▸ **Task requirements**:
Exact reproduction is required for all entries.

▸ **Records shown**:

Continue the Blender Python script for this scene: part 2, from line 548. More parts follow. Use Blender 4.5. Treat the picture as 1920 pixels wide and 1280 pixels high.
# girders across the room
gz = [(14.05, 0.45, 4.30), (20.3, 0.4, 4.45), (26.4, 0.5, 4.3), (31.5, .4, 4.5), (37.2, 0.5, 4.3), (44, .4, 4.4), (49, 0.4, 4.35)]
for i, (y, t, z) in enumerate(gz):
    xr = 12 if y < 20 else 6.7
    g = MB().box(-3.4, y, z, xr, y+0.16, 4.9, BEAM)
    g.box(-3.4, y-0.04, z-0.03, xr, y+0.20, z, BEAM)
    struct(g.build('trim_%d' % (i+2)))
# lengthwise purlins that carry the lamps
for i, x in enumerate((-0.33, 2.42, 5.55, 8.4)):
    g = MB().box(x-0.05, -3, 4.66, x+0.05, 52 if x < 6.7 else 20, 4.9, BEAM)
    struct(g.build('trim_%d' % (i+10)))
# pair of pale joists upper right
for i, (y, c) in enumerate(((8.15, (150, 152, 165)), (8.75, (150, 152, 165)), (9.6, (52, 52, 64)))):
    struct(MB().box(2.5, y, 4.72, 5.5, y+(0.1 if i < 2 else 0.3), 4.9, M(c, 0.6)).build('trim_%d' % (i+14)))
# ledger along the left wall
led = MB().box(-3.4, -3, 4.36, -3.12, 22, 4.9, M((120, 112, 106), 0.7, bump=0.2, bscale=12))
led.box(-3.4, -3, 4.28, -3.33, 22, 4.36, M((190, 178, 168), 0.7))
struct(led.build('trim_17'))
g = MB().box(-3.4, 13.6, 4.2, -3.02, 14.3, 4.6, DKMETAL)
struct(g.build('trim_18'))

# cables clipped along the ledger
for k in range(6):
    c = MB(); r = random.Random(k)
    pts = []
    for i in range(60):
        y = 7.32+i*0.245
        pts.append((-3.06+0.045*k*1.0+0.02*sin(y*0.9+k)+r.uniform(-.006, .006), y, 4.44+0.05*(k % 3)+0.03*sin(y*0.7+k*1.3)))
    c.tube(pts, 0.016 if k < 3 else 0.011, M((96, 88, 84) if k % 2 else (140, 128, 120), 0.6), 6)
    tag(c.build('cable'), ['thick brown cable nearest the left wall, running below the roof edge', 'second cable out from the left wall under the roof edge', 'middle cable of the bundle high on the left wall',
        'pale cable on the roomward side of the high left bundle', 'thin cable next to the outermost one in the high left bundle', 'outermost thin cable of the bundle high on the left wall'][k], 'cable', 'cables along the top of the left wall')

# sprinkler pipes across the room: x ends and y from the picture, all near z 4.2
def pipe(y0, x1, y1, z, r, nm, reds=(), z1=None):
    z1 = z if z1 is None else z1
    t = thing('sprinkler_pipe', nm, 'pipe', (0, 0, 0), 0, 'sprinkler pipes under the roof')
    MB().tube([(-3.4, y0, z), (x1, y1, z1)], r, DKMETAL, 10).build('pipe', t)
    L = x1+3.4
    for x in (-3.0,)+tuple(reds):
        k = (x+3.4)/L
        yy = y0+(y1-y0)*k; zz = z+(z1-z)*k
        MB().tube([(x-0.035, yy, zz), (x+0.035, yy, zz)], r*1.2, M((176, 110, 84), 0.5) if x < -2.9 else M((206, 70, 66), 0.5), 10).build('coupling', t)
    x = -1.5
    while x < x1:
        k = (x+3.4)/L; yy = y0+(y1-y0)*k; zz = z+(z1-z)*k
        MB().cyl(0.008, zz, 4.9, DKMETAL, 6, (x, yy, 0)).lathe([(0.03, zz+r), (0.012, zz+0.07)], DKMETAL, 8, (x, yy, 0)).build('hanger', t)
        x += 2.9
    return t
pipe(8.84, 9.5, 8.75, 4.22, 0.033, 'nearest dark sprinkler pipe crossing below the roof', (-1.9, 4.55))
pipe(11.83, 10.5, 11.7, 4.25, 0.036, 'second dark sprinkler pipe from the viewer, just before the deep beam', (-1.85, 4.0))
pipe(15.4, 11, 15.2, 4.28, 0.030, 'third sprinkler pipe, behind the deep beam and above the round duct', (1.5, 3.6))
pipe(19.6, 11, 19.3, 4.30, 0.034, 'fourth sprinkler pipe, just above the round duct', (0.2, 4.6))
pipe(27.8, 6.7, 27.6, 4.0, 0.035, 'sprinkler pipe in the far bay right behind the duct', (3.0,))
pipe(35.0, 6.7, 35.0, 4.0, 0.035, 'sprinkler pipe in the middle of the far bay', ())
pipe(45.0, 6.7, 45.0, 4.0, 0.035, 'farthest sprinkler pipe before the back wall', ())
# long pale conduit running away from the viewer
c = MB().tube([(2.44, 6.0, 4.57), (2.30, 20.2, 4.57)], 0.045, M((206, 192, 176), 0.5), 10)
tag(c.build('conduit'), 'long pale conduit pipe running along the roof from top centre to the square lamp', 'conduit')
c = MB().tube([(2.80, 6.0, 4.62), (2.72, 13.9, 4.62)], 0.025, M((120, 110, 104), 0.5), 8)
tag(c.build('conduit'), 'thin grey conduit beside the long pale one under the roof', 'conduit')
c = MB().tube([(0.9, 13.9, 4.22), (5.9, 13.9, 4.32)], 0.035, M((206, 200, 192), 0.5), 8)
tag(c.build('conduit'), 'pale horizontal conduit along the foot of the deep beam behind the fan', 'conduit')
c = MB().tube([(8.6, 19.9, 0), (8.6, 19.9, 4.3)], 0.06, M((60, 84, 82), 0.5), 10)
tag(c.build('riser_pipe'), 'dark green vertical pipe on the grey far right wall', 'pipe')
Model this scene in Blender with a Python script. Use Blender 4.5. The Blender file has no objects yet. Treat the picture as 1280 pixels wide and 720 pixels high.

▸ **Output of the exercise**:
Continue the Blender Python script for this scene: part 2, from line 548. More parts follow. Use Blender 4.5. Treat the picture as 1920 pixels wide and 1280 pixels high.
# girders across the room
gz = [(14.05, 0.45, 4.30), (20.3, 0.4, 4.45), (26.4, 0.5, 4.3), (31.5, .4, 4.5), (37.2, 0.5, 4.3), (44, .4, 4.4), (49, 0.4, 4.35)]
for i, (y, t, z) in enumerate(gz):
    xr = 12 if y < 20 else 6.7
    g = MB().box(-3.4, y, z, xr, y+0.16, 4.9, BEAM)
    g.box(-3.4, y-0.04, z-0.03, xr, y+0.20, z, BEAM)
    struct(g.build('trim_%d' % (i+2)))
# lengthwise purlins that carry the lamps
for i, x in enumerate((-0.33, 2.42, 5.55, 8.4)):
    g = MB().box(x-0.05, -3, 4.66, x+0.05, 52 if x < 6.7 else 20, 4.9, BEAM)
    struct(g.build('trim_%d' % (i+10)))
# pair of pale joists upper right
for i, (y, c) in enumerate(((8.15, (150, 152, 165)), (8.75, (150, 152, 165)), (9.6, (52, 52, 64)))):
    struct(MB().box(2.5, y, 4.72, 5.5, y+(0.1 if i < 2 else 0.3), 4.9, M(c, 0.6)).build('trim_%d' % (i+14)))
# ledger along the left wall
led = MB().box(-3.4, -3, 4.36, -3.12, 22, 4.9, M((120, 112, 106), 0.7, bump=0.2, bscale=12))
led.box(-3.4, -3, 4.28, -3.33, 22, 4.36, M((190, 178, 168), 0.7))
struct(led.build('trim_17'))
g = MB().box(-3.4, 13.6, 4.2, -3.02, 14.3, 4.6, DKMETAL)
struct(g.build('trim_18'))

# cables clipped along the ledger
for k in range(6):
    c = MB(); r = random.Random(k)
    pts = []
    for i in range(60):
        y = 7.32+i*0.245
        pts.append((-3.06+0.045*k*1.0+0.02*sin(y*0.9+k)+r.uniform(-.006, .006), y, 4.44+0.05*(k % 3)+0.03*sin(y*0.7+k*1.3)))
    c.tube(pts, 0.016 if k < 3 else 0.011, M((96, 88, 84) if k % 2 else (140, 128, 120), 0.6), 6)
    tag(c.build('cable'), ['thick brown cable nearest the left wall, running below the roof edge', 'second cable out from the left wall under the roof edge', 'middle cable of the bundle high on the left wall',
        'pale cable on the roomward side of the high left bundle', 'thin cable next to the outermost one in the high left bundle', 'outermost thin cable of the bundle high on the left wall'][k], 'cable', 'cables along the top of the left wall')

# sprinkler pipes across the room: x ends and y from the picture, all near z 4.2
def pipe(y0, x1, y1, z, r, nm, reds=(), z1=None):
    z1 = z if z1 is None else z1
    t = thing('sprinkler_pipe', nm, 'pipe', (0, 0, 0), 0, 'sprinkler pipes under the roof')
    MB().tube([(-3.4, y0, z), (x1, y1, z1)], r, DKMETAL, 10).build('pipe', t)
    L = x1+3.4
    for x in (-3.0,)+tuple(reds):
        k = (x+3.4)/L
        yy = y0+(y1-y0)*k; zz = z+(z1-z)*k
        MB().tube([(x-0.035, yy, zz), (x+0.035, yy, zz)], r*1.2, M((176, 110, 84), 0.5) if x < -2.9 else M((206, 70, 66), 0.5), 10).build('coupling', t)
    x = -1.5
    while x < x1:
        k = (x+3.4)/L; yy = y0+(y1-y0)*k; zz = z+(z1-z)*k
        MB().cyl(0.008, zz, 4.9, DKMETAL, 6, (x, yy, 0)).lathe([(0.03, zz+r), (0.012, zz+0.07)], DKMETAL, 8, (x, yy, 0)).build('hanger', t)
        x += 2.9
    return t
pipe(8.84, 9.5, 8.75, 4.22, 0.033, 'nearest dark sprinkler pipe crossing below the roof', (-1.9, 4.55))
pipe(11.83, 10.5, 11.7, 4.25, 0.036, 'second dark sprinkler pipe from the viewer, just before the deep beam', (-1.85, 4.0))
pipe(15.4, 11, 15.2, 4.28, 0.030, 'third sprinkler pipe, behind the deep beam and above the round duct', (1.5, 3.6))
pipe(19.6, 11, 19.3, 4.30, 0.034, 'fourth sprinkler pipe, just above the round duct', (0.2, 4.6))
pipe(27.8, 6.7, 27.6, 4.0, 0.035, 'sprinkler pipe in the far bay right behind the duct', (3.0,))
pipe(35.0, 6.7, 35.0, 4.0, 0.035, 'sprinkler pipe in the middle of the far bay', ())
pipe(45.0, 6.7, 45.0, 4.0, 0.035, 'farthest sprinkler pipe before the back wall', ())
# long pale conduit running away from the viewer
c = MB().tube([(2.44, 6.0, 4.57), (2.30, 20.2, 4.57)], 0.045, M((206, 192, 176), 0.5), 10)
tag(c.build('conduit'), 'long pale conduit pipe running along the roof from top centre to the square lamp', 'conduit')
c = MB().tube([(2.80, 6.0, 4.62), (2.72, 13.9, 4.62)], 0.025, M((120, 110, 104), 0.5), 8)
tag(c.build('conduit'), 'thin grey conduit beside the long pale one under the roof', 'conduit')
c = MB().tube([(0.9, 13.9, 4.22), (5.9, 13.9, 4.32)], 0.035, M((206, 200, 192), 0.5), 8)
tag(c.build('conduit'), 'pale horizontal conduit along the foot of the deep beam behind the fan', 'conduit')
c = MB().tube([(8.6, 19.9, 0), (8.6, 19.9, 4.3)], 0.06, M((60, 84, 82), 0.5), 10)
tag(c.build('riser_pipe'), 'dark green vertical pipe on the grey far right wall', 'pipe')
Model this scene in Blender with a Python script. Use Blender 4.5. The Blender file has no objects yet. Treat the picture as 1280 pixels wide and 720 pixels high.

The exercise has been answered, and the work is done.